State court, where winners and losers are chosen, where some are punished and others let off scot free, is FAIL. A good arbitrator/mediator/advocate looks for solutions that help both parties win. Those who help the parties reconcile and go on to productive relationships, or at least feel comfortable around each other, are stars.
If you don’t like this way of resolving disputes, that’s your prerogative. But propose another. Don’t just blow off offers to resolve disputes. Why? Because it is of vital importance that individuals be personally accountable for their actions. Libertarians rail against the state because it is precisely not accountable. Its agents are above the law. They commit crimes with impunity. There is no accountability for them, and that is why they are able to do so much damage. Don’t risk looking like a hypocrite. Support accountability for all.

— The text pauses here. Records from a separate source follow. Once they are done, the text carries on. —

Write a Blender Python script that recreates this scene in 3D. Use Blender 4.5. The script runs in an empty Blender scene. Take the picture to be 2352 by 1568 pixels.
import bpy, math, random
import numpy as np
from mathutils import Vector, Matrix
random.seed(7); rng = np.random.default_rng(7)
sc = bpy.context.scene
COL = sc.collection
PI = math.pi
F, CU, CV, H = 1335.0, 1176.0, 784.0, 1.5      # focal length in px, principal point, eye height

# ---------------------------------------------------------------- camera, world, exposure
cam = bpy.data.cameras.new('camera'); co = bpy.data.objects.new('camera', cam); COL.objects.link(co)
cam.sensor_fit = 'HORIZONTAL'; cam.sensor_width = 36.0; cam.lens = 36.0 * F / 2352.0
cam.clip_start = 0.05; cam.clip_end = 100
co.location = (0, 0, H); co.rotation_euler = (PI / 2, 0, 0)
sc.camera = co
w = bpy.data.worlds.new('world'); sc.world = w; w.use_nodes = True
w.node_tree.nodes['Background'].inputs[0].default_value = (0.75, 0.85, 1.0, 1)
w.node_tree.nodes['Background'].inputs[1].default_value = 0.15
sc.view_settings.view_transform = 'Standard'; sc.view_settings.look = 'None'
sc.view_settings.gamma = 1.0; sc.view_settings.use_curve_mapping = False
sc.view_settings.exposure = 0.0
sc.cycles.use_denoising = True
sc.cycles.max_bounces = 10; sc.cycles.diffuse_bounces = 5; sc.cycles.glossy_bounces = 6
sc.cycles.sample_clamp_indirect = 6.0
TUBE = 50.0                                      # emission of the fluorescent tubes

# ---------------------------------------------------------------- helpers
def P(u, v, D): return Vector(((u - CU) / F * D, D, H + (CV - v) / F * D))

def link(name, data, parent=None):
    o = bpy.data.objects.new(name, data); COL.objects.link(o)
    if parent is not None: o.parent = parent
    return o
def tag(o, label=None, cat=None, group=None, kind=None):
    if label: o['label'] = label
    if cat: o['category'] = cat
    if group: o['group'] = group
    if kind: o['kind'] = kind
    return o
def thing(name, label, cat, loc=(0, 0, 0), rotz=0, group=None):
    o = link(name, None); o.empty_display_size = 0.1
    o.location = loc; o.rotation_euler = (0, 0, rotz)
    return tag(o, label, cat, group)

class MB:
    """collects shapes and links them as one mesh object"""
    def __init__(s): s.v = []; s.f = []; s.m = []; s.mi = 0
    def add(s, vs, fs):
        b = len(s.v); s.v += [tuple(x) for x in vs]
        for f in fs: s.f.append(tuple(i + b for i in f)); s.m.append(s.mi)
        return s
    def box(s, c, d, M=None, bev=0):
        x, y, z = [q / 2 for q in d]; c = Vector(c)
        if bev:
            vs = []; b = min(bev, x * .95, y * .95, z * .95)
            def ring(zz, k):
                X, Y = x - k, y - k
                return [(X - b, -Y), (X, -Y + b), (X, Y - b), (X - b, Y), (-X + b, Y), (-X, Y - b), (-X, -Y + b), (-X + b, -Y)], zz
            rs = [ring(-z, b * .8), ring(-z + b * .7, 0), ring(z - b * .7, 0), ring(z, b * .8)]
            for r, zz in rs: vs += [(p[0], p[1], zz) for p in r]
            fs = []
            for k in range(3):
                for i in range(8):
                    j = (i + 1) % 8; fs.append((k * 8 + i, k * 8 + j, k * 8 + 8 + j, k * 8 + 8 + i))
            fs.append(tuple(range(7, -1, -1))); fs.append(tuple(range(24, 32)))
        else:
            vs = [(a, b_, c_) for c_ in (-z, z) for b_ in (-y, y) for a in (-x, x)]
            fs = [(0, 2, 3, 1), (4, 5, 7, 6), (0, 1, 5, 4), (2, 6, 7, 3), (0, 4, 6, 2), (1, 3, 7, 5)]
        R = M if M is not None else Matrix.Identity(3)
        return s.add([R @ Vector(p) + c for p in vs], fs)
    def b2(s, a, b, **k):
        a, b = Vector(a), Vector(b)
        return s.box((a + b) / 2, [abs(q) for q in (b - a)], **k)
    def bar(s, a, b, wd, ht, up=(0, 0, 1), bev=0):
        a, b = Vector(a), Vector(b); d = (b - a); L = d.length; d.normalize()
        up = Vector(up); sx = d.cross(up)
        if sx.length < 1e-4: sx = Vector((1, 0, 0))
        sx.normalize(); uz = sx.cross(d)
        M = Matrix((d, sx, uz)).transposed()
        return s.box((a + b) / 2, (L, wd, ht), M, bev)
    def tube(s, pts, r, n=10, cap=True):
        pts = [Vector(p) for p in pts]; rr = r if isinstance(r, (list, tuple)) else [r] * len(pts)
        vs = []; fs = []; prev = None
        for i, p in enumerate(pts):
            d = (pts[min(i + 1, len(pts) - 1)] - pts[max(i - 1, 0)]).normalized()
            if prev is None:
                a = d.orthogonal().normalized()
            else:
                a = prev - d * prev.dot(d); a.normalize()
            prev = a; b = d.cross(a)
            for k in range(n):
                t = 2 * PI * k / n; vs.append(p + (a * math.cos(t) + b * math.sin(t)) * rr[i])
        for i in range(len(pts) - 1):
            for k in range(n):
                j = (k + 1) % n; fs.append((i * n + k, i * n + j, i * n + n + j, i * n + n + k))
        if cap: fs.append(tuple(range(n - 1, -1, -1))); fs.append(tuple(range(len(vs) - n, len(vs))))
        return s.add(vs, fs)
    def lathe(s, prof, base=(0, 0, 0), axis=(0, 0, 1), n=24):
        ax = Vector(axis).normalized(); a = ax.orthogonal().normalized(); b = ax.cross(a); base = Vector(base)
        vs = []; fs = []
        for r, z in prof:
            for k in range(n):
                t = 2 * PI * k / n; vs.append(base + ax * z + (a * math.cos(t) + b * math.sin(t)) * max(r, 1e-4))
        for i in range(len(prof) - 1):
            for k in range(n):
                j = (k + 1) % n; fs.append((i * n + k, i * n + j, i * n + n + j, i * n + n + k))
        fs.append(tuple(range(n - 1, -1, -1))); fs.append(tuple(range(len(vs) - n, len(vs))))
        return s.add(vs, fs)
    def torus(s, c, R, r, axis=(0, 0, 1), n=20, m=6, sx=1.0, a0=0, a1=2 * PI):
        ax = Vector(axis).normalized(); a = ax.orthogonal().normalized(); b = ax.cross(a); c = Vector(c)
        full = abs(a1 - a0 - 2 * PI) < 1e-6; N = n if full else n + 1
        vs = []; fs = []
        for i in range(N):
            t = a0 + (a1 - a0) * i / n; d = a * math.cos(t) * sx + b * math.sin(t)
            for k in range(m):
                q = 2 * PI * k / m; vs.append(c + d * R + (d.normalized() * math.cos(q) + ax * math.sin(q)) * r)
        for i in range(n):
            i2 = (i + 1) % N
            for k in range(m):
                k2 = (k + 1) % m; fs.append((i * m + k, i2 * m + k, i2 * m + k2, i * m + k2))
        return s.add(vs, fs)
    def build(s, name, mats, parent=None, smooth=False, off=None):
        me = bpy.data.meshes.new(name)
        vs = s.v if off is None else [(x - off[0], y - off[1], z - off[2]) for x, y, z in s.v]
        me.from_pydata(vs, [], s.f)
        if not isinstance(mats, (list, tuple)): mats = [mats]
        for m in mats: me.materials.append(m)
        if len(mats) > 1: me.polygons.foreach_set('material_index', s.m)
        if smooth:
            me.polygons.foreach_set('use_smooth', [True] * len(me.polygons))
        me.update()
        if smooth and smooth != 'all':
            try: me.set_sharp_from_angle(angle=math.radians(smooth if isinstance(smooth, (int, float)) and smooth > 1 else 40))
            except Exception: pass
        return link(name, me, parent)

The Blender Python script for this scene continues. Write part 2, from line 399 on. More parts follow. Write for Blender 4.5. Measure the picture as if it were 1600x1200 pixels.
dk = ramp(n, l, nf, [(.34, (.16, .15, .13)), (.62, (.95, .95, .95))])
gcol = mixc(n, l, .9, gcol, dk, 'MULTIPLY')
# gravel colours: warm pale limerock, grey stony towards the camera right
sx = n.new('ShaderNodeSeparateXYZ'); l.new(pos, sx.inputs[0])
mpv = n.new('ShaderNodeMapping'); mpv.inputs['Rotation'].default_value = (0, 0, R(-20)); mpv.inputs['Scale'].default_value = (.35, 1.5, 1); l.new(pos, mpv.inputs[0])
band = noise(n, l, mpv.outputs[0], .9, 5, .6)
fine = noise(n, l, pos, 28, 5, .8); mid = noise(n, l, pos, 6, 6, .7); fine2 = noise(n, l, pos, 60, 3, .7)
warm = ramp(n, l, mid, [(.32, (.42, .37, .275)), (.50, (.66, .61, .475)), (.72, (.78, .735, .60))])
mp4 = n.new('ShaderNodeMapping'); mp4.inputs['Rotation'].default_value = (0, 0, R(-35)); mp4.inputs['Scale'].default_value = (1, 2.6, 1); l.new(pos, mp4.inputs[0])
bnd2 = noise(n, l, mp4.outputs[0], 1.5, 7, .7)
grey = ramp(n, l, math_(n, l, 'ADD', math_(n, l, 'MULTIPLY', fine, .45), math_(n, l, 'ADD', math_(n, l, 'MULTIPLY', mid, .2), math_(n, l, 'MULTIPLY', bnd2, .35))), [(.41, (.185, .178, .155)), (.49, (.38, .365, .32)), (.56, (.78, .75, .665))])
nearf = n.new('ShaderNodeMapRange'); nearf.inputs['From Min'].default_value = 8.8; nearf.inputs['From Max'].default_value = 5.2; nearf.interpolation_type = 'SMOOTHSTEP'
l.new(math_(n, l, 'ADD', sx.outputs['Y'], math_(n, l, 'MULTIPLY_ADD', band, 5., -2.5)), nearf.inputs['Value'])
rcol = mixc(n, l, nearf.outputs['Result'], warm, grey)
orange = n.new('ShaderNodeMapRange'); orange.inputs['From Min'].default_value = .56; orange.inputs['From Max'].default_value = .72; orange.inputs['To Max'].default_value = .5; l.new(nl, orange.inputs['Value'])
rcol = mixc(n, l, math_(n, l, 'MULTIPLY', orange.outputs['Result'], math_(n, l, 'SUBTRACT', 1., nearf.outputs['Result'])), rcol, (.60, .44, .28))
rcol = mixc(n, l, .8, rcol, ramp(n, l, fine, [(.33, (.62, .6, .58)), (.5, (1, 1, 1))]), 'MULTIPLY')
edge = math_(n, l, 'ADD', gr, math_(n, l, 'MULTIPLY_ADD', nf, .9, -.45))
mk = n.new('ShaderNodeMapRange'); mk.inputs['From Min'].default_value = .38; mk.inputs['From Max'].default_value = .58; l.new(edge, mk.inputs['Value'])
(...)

Be responsible. Resolve your disputes. If you’re convinced a complaint made against you is baseless, respect the process anyway. When you are vindicated, file your own complaint for time and legal costs. The community will support you.
Most of all, refuse to be a part of the Squash-it-Squad. Sunlight is the best disinfectant.
2 replies on “Don’t Let your Disputes Fester, Resolve them Instead”
Brilliant article, I agree completely. But I also understand why so many people are so averse to conflict and “drama”. The way people handle disputes is, in general, so full of pretense, posturing, and passive-aggressiveness that they just lead to misunderstanding when pursued, and eventually to hostility.
The way to fix this isn’t to evade conflict at all costs, it’s to change the way people think of conflict. It’s not about winning and losing, it’s about addressing the needs of both parties, just as you said.
Thanks for commenting Leanna, nicely said!